European Parliament condemns Putin’s aggression

A majority of MEPs today passed a resolution condemning Russian aggression against Ukraine, after an emotional speech by the Ukrainian President, Volodymyr Zelensky, that was greeted with a standing ovation in the European Parliament.

“We are fighting to be equal members of Europe”, Zelensky, who joined today’s emergency EP session via a video link, declared. “Do prove that you are with us. Do prove that you will not let us go. Do prove that you are indeed Europeans and then life will win over death and light will win over darkness.”

EC vice-president Maroš Šefčovič responded in the affirmative, promising to supply Ukraine with weapons, in addition to imposing unprecedented sanctions on Moscow. Moreover, he pledged, “we will be with you to rebuild your beautiful country after your victory.”

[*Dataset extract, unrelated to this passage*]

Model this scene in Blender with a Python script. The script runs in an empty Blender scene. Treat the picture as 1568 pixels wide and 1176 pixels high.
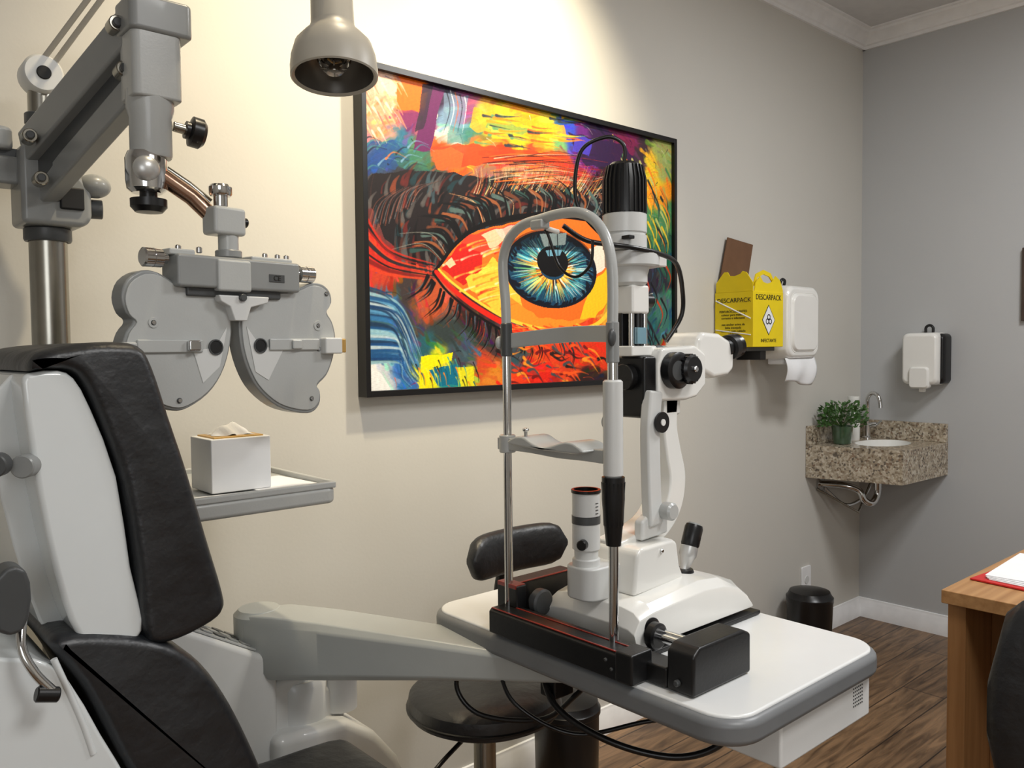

“One can’t say what is worse, Putin’s military aggression or the narrative he uses to vindicate bullying”, the S&D Group’s MEP Tonino Picula observed, having led the negotiations on the resolution between the Parliament’s political groups.

“Yes, this war against Ukraine can be a prologue into the twilight of humanity, but it could also lead into a new, more just international order”, Picula said. “Putin counted on the passivity of Ukrainian people, and on the West being divided. He overestimated his power. He underestimated the strength of Ukrainian resistance, and the capacity of the west to become united.” Ukraine may be bleeding, Picula declared, “but the Putin regime will be the one bleeding out.”

The resolution, which was backed by nearly all the parliamentary groups save the far-right Identity and Democracy (ID) group, called on the European Commission to take a lengthy list of measures supporting Ukraine and punishing Russia.

Included are plans to reduce Europe’s energy dependence on Russian gas, oil and coal, to give membership candidate status to Ukraine, to urge EU and member states to cancel software licences for military and civilian equipment in Russia and Belarus, to ban all new investments in Russia, to impose sanctions on banks using alternatives to SWIFT, to close off EU ports to Russian ships, plus many other punitive actions.

The resolution also condemned Serbia’s unwillingness, as a candidate country, to join the EU in imposing sanctions against Russia, when all other candidate countries in the Western Balkans had done so. The resolution warned that Serbia’s move is damaging to its accession aspirations.